## begin

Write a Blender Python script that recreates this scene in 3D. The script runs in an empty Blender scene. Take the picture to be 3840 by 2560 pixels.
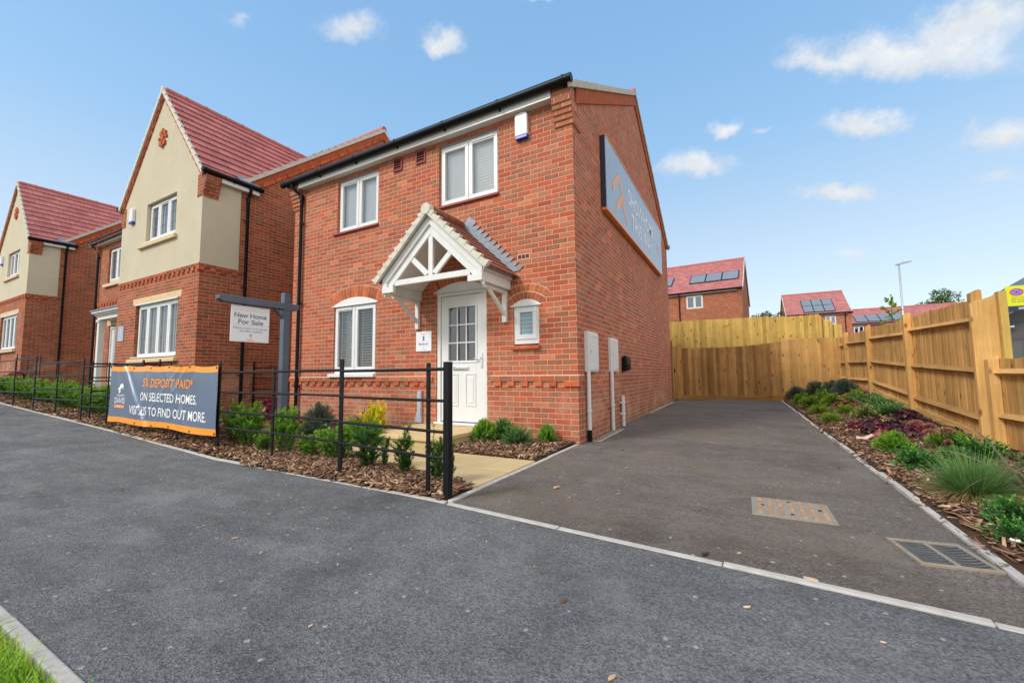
import bpy, math, random
import numpy as np
from mathutils import Vector, Matrix
R = math.radians
rnd = random.Random(7)
rng = np.random.default_rng(11)
D = bpy.data
S = bpy.context.scene
COL = S.collection

# ------------------------------------------------------------------ camera
cam = D.cameras.new('camera'); co = D.objects.new('camera', cam); COL.objects.link(co)
cam.sensor_width = 36.0; cam.lens = 1549.82 / 3840 * 36; cam.clip_start = .05; cam.clip_end = 3000
CAM = Vector((1.9552, -5.3878, .9669))
rx = Vector((.87483366, .4843146, -.01026802)); ux = Vector((.0469875, -.06374053, .99685973)); fx = Vector((-.48213923, .87256891, .07851909))
m4 = Matrix.Identity(4)
for i in range(3):
    m4[i][0], m4[i][1], m4[i][2], m4[i][3] = rx[i], ux[i], -fx[i], CAM[i]
co.matrix_world = m4
S.camera = co

# ------------------------------------------------------------------ node helper
class NT:
    def __init__(s, tree):
        s.t, s.n, s.l = tree, tree.nodes, tree.links
    def new(s, typ, **kw):
        n = s.n.new(typ)
        for k, v in kw.items(): setattr(n, k, v)
        return n
    def put(s, inp, v):
        if isinstance(v, bpy.types.NodeSocket): s.l.new(v, inp)
        elif isinstance(v, (tuple, list)) and len(v) == 3 and inp.type == 'RGBA': inp.default_value = (*v, 1)
        else: inp.default_value = v
    def math(s, op, a, b=0., c=0., clamp=False):
        n = s.new('ShaderNodeMath', operation=op, use_clamp=clamp)
        s.put(n.inputs[0], a); s.put(n.inputs[1], b); s.put(n.inputs[2], c)
        return n.outputs[0]
    def vmath(s, op, a, b=(0, 0, 0), scale=1.):
        n = s.new('ShaderNodeVectorMath', operation=op)
        s.put(n.inputs[0], a); s.put(n.inputs[1], b); s.put(n.inputs[3], scale)
        return n.outputs['Value'] if op in ('DOT_PRODUCT', 'LENGTH', 'DISTANCE') else n.outputs[0]
    def mix(s, f, a, b, blend='MIX'):
        n = s.new('ShaderNodeMix', data_type='RGBA', blend_type=blend)
        s.put(n.inputs[0], f); s.put(n.inputs[6], a); s.put(n.inputs[7], b)
        return n.outputs[2]
    def noise(s, vec, scale, detail=3., rough=.55, out=0):
        n = s.new('ShaderNodeTexNoise')
        if vec is not None: s.put(n.inputs['Vector'], vec)
        s.put(n.inputs['Scale'], scale); s.put(n.inputs['Detail'], detail); s.put(n.inputs['Roughness'], rough)
        return n.outputs[out]
    def smooth(s, v, a, b, lo=0., hi=1.):
        n = s.new('ShaderNodeMapRange', interpolation_type='SMOOTHSTEP')
        for i, x in enumerate((v, a, b, lo, hi)): s.put(n.inputs[i], x)
        return n.outputs[0]
    def lin(s, v, a, b, lo=0., hi=1.):
        n = s.new('ShaderNodeMapRange')
        for i, x in enumerate((v, a, b, lo, hi)): s.put(n.inputs[i], x)
        return n.outputs[0]
    def ramp(s, f, stops):
        n = s.new('ShaderNodeValToRGB'); cr = n.color_ramp
        while len(cr.elements) < len(stops): cr.elements.new(.5)
        for e, (p, c) in zip(cr.elements, stops): e.position = p; e.color = (*c, 1)
        s.put(n.inputs[0], f); return n.outputs[0]
    def sep(s, v):
        n = s.new('ShaderNodeSeparateXYZ'); s.put(n.inputs[0], v); return n.outputs
    def comb(s, x=0., y=0., z=0.):
        n = s.new('ShaderNodeCombineXYZ')
        for i, v in enumerate((x, y, z)): s.put(n.inputs[i], v)
        return n.outputs[0]
    def obj(s): return s.new('ShaderNodeTexCoord').outputs['Object']
    def attr(s, name='tint'): return s.new('ShaderNodeAttribute', attribute_name=name).outputs['Fac']
    def bump(s, h, strength=.5, dist=.01):
        n = s.new('ShaderNodeBump'); s.put(n.inputs['Height'], h); n.inputs['Strength'].default_value = strength
        n.inputs['Distance'].default_value = dist; return n.outputs[0]

def mat(name):
    m = D.materials.new(name); m.use_nodes = True; m.node_tree.nodes.clear()
    t = NT(m.node_tree)
    b = t.new('ShaderNodeBsdfPrincipled'); o = t.new('ShaderNodeOutputMaterial'); t.l.new(b.outputs[0], o.inputs[0])
    return m, t, b

# ------------------------------------------------------------------ world, sun, exposure
SUN = Vector((-.40, -.66, .64)).normalized()
W = D.worlds.new('World'); S.world = W; W.use_nodes = True; W.node_tree.nodes.clear()
t = NT(W.node_tree)
sky = t.new('ShaderNodeTexSky', sky_type='NISHITA'); sky.sun_disc = False
sky.sun_elevation = math.asin(SUN.z); sky.sun_rotation = math.atan2(SUN.x, SUN.y)
sky.air_density = 1.0; sky.dust_density = .6; sky.ozone_density = 1.2
d = t.vmath('NORMALIZE', t.new('ShaderNodeTexCoord').outputs['Generated'])
CLOUDS = [(-.6006,.4867,.6343,.060,.034),(-.4824,.5926,.6451,.050,.026),(.235,.8362,.4938,.165,.040),(.1342,.8414,.5235,.065,.021),(.315,.815,.49,.08,.04),
 (.1951,.8851,.4225,.070,.026),(-.008,.8793,.4761,.030,.015),(.0483,.8915,.4504,.018,.008),(-.069,.9034,.4232,.078,.030),(.3588,.8697,.339,.060,.03),
 (.17,.9307,.3238,.076,.019),(.1965,.9575,.2112,.033,.012),(.358,.8895,.284,.035,.011),(-.7177,.3501,.6019,.018,.013),(-.3119,.6522,.6909,.037,.011),(.3307,.9271,.1762,.022,.006)]
n1 = t.noise(d, 19, 9, .66); n2 = t.noise(d, 7, 3, .5)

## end

(Problem):
Only the lines from the start of the material through the line containing "COL = S.collection" should be transcribed. Pictures stay out.

(Complete output):
Write a Blender Python script that recreates this scene in 3D. The script runs in an empty Blender scene. Take the picture to be 3840 by 2560 pixels.
import bpy, math, random
import numpy as np
from mathutils import Vector, Matrix
R = math.radians
rnd = random.Random(7)
rng = np.random.default_rng(11)
D = bpy.data
S = bpy.context.scene
COL = S.collection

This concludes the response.